Omit the images, then output each of the records below exactly.

# start of Extracted material

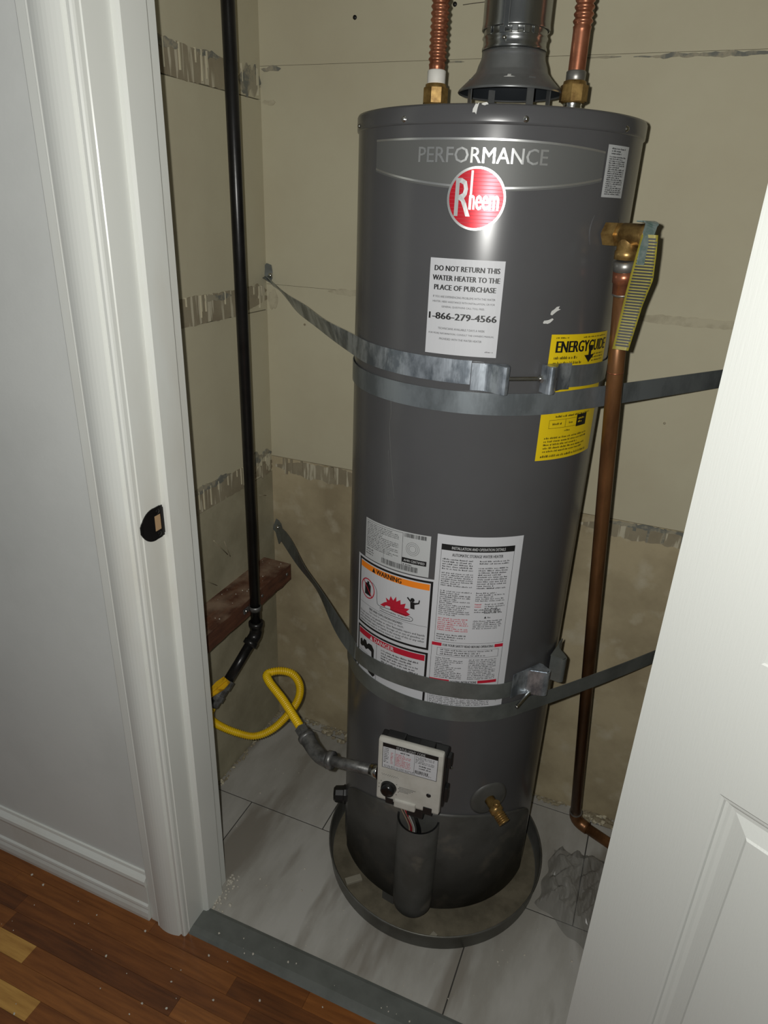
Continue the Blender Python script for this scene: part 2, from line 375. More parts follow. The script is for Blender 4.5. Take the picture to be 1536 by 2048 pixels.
for k in range(230):
    if k < 150: p = Vector((rnd.uniform(-0.54,0.42), rnd.uniform(-0.37,0.2), 0))
    elif k < 164: p = Vector((rnd.uniform(-0.37,0.2), rnd.uniform(-0.438,-0.40), 0.007))
    else: p = Vector((rnd.uniform(-0.9,0.05), rnd.uniform(-0.75,-0.46), 0.0))
    if (p.xy-Vector((0.012,-0.03))).length < 0.265: continue
    r = rnd.choice([0.0008,0.001,0.0012,0.0016,0.0024])
    bm = bmesh.new(); bmesh.ops.create_icosphere(bm, subdivisions=1, radius=r)
    for v in bm.verts: v.co *= rnd.uniform(0.7,1.3)
    bm.verts.index_update(); mb.add([v.co+p+Vector((0,0,r*0.6)) for v in bm.verts], [[v.index for v in f.verts] for f in bm.faces]); bm.free()
for k in range(46):
    p = Vector((JX+0.006+abs(rnd.gauss(0,0.012)), rnd.uniform(-0.385,-0.29), 0)); r = rnd.uniform(0.0015,0.004)
    bm = bmesh.new(); bmesh.ops.create_icosphere(bm, subdivisions=1, radius=r)
    for v in bm.verts: v.co *= rnd.uniform(0.7,1.3)
    bm.verts.index_update(); mb.add([v.co+p+Vector((0,0,r*0.5)) for v in bm.verts], [[v.index for v in f.verts] for f in bm.faces]); bm.free()
tag(mb.build('plaster_crumbs', M_crumb, loc=(0,-0.2,0)), 'tiny white plaster crumbs strewn over tile, threshold and wood floor', 'crumbs', kind='stuff')

# hall floor: narrow wood strips
hf = empty('floor', (0,-0.8,0), kind='structure')
MB().box((-1.7, -1.75, -0.03), (1.6, -0.40, -0.006)).build('subfloor', M_grout, hf)
rnd = random.Random(21); y1 = YF-0.0; wd = 0.0385; row = 0
SPECIAL = {4: (-0.98, -0.662), 6: (-0.93, -0.5685)}
while y1 > -1.7:
    y0 = y1-wd; x = -1.7+rnd.uniform(-0.3,0)
    segs = []
    while x < 1.6:
        l = rnd.uniform(0.30,0.62); segs.append((x, x+l)); x += l
    if row in SPECIAL:
        a, b_ = SPECIAL[row]; segs = [(-1.7,-1.35),(-1.35,a),(a,b_),(b_,b_+0.55),(b_+0.55,b_+0.95),(b_+0.95,1.6)]
    for a, b_ in segs:
        a2, b2 = max(a,-1.7), min(b_,1.6)
        if b2-a2 < 0.02: continue
        mm = M_woodlight if (row in SPECIAL and (a,b_) == SPECIAL[row]) else rnd.choices(M_woods, [5,4,2,2])[0]
        MB().box((a2+0.0002, y0+0.0002, -0.008), (b2-0.0002, y1-0.0002, 0.0), 0.0003).build('plank', mm, hf)
    y1 = y0; row += 1
# threshold
thr = MB(); pr_ = [(-0.445,0.0),(-0.440,0.0045),(-0.428,0.0068),(-0.388,0.0068),(-0.381,0.0048),(-0.379,0.0)]
thr.add([(JX, y, z) for y, z in pr_]+[(HX, y, z) for y, z in pr_], [tuple(range(6)), tuple(range(6,12))]+[(i,i+1,i+7,i+6) for i in range(5)]+[(5,0,6,11)])
tag(thr.build('trim_1', M_thr, loc=(0,-0.41,0)), kind='structure')

# door frame: jambs, stops, casing (profile extruded upward)
def extrude_z(poly, z0, z1): return MB().prism(poly, z0, z1)
jamb = empty('trim_2', (JX, YF, 0), kind='structure')
extrude_z([(JX-0.02,YF-0.003),(JX-0.003,YF-0.003),(JX,YF),(JX,YI),(JX-0.02,YI)], 0, 2.06).build('jamb', M_casing, jamb)
extrude_z([(JX,-0.392),(JX+0.007,-0.391),(JX+0.0105,-0.387),(JX+0.0105,-0.338),(JX+0.008,-0.334),(JX,-0.333)], 0.0, 2.05).build('door_stop', M_casing, jamb)
jr = empty('trim_3', (HX, YF, 0), kind='structure')
extrude_z([(HX+0.02,YF),(HX,YF),(HX,YI),(HX+0.02,YI)], 0, 2.06).build('jamb', M_casing, jr)
extrude_z([(HX,-0.392),(HX-0.0100,-0.387),(HX-0.0100,-0.338),(HX,-0.333)], 0.0, 2.05).build('door_stop', M_casing, jr)
jh = empty('trim_4', (0, YF, 2.05), kind='structure')
MB().box((JX-0.02,YF,2.05),(HX+0.02,YI,2.07)).build('head_jamb', M_casing, jh)
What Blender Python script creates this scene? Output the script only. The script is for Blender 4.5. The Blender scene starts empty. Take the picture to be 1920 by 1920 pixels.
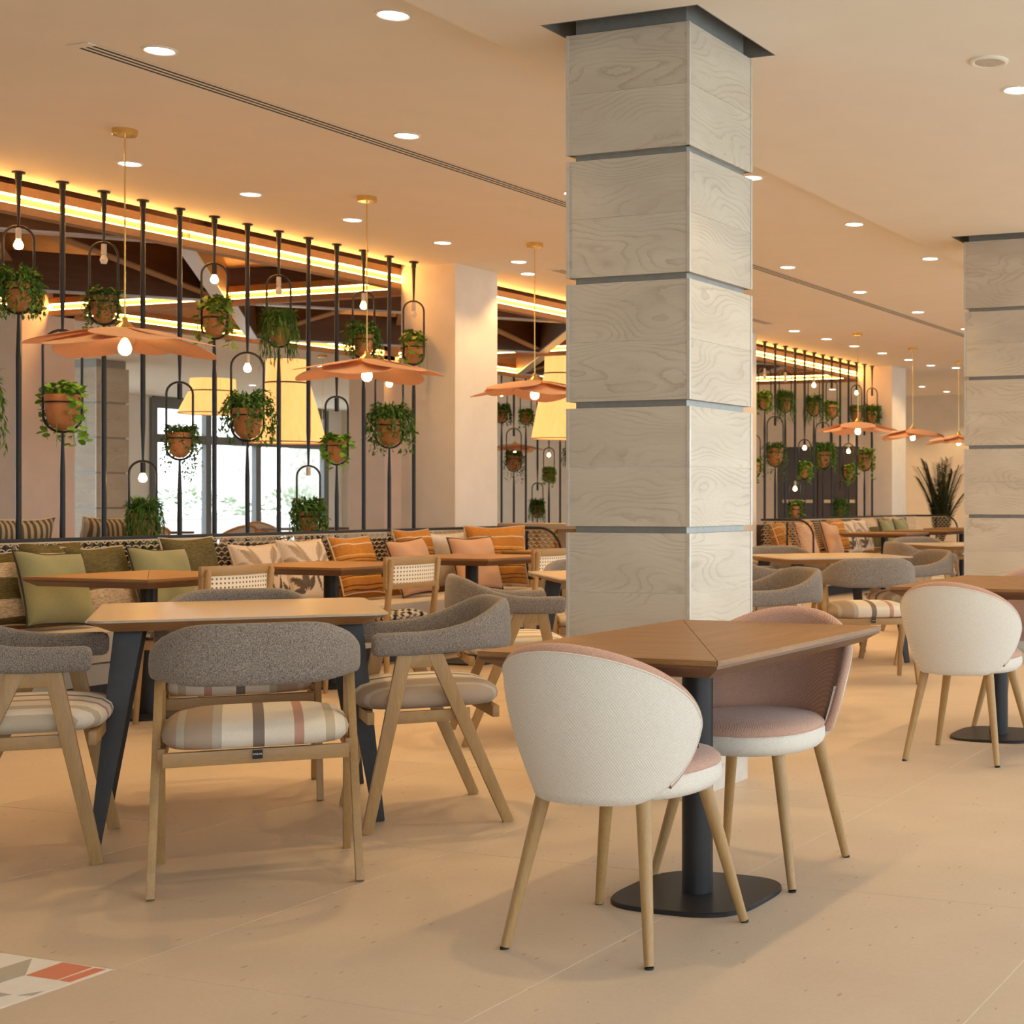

# end of Extracted material

Exercise result:
Continue the Blender Python script for this scene: part 2, from line 375. More parts follow. The script is for Blender 4.5. Take the picture to be 1536 by 2048 pixels.
for k in range(230):
    if k < 150: p = Vector((rnd.uniform(-0.54,0.42), rnd.uniform(-0.37,0.2), 0))
    elif k < 164: p = Vector((rnd.uniform(-0.37,0.2), rnd.uniform(-0.438,-0.40), 0.007))
    else: p = Vector((rnd.uniform(-0.9,0.05), rnd.uniform(-0.75,-0.46), 0.0))
    if (p.xy-Vector((0.012,-0.03))).length < 0.265: continue
    r = rnd.choice([0.0008,0.001,0.0012,0.0016,0.0024])
    bm = bmesh.new(); bmesh.ops.create_icosphere(bm, subdivisions=1, radius=r)
    for v in bm.verts: v.co *= rnd.uniform(0.7,1.3)
    bm.verts.index_update(); mb.add([v.co+p+Vector((0,0,r*0.6)) for v in bm.verts], [[v.index for v in f.verts] for f in bm.faces]); bm.free()
for k in range(46):
    p = Vector((JX+0.006+abs(rnd.gauss(0,0.012)), rnd.uniform(-0.385,-0.29), 0)); r = rnd.uniform(0.0015,0.004)
    bm = bmesh.new(); bmesh.ops.create_icosphere(bm, subdivisions=1, radius=r)
    for v in bm.verts: v.co *= rnd.uniform(0.7,1.3)
    bm.verts.index_update(); mb.add([v.co+p+Vector((0,0,r*0.5)) for v in bm.verts], [[v.index for v in f.verts] for f in bm.faces]); bm.free()
tag(mb.build('plaster_crumbs', M_crumb, loc=(0,-0.2,0)), 'tiny white plaster crumbs strewn over tile, threshold and wood floor', 'crumbs', kind='stuff')

# hall floor: narrow wood strips
hf = empty('floor', (0,-0.8,0), kind='structure')
MB().box((-1.7, -1.75, -0.03), (1.6, -0.40, -0.006)).build('subfloor', M_grout, hf)
rnd = random.Random(21); y1 = YF-0.0; wd = 0.0385; row = 0
SPECIAL = {4: (-0.98, -0.662), 6: (-0.93, -0.5685)}
while y1 > -1.7:
    y0 = y1-wd; x = -1.7+rnd.uniform(-0.3,0)
    segs = []
    while x < 1.6:
        l = rnd.uniform(0.30,0.62); segs.append((x, x+l)); x += l
    if row in SPECIAL:
        a, b_ = SPECIAL[row]; segs = [(-1.7,-1.35),(-1.35,a),(a,b_),(b_,b_+0.55),(b_+0.55,b_+0.95),(b_+0.95,1.6)]
    for a, b_ in segs:
        a2, b2 = max(a,-1.7), min(b_,1.6)
        if b2-a2 < 0.02: continue
        mm = M_woodlight if (row in SPECIAL and (a,b_) == SPECIAL[row]) else rnd.choices(M_woods, [5,4,2,2])[0]
        MB().box((a2+0.0002, y0+0.0002, -0.008), (b2-0.0002, y1-0.0002, 0.0), 0.0003).build('plank', mm, hf)
    y1 = y0; row += 1
# threshold
thr = MB(); pr_ = [(-0.445,0.0),(-0.440,0.0045),(-0.428,0.0068),(-0.388,0.0068),(-0.381,0.0048),(-0.379,0.0)]
thr.add([(JX, y, z) for y, z in pr_]+[(HX, y, z) for y, z in pr_], [tuple(range(6)), tuple(range(6,12))]+[(i,i+1,i+7,i+6) for i in range(5)]+[(5,0,6,11)])
tag(thr.build('trim_1', M_thr, loc=(0,-0.41,0)), kind='structure')

# door frame: jambs, stops, casing (profile extruded upward)
def extrude_z(poly, z0, z1): return MB().prism(poly, z0, z1)
jamb = empty('trim_2', (JX, YF, 0), kind='structure')
extrude_z([(JX-0.02,YF-0.003),(JX-0.003,YF-0.003),(JX,YF),(JX,YI),(JX-0.02,YI)], 0, 2.06).build('jamb', M_casing, jamb)
extrude_z([(JX,-0.392),(JX+0.007,-0.391),(JX+0.0105,-0.387),(JX+0.0105,-0.338),(JX+0.008,-0.334),(JX,-0.333)], 0.0, 2.05).build('door_stop', M_casing, jamb)
jr = empty('trim_3', (HX, YF, 0), kind='structure')
extrude_z([(HX+0.02,YF),(HX,YF),(HX,YI),(HX+0.02,YI)], 0, 2.06).build('jamb', M_casing, jr)
extrude_z([(HX,-0.392),(HX-0.0100,-0.387),(HX-0.0100,-0.338),(HX,-0.333)], 0.0, 2.05).build('door_stop', M_casing, jr)
jh = empty('trim_4', (0, YF, 2.05), kind='structure')
MB().box((JX-0.02,YF,2.05),(HX+0.02,YI,2.07)).build('head_jamb', M_casing, jh)
What Blender Python script creates this scene? Output the script only. The script is for Blender 4.5. The Blender scene starts empty. Take the picture to be 1920 by 1920 pixels.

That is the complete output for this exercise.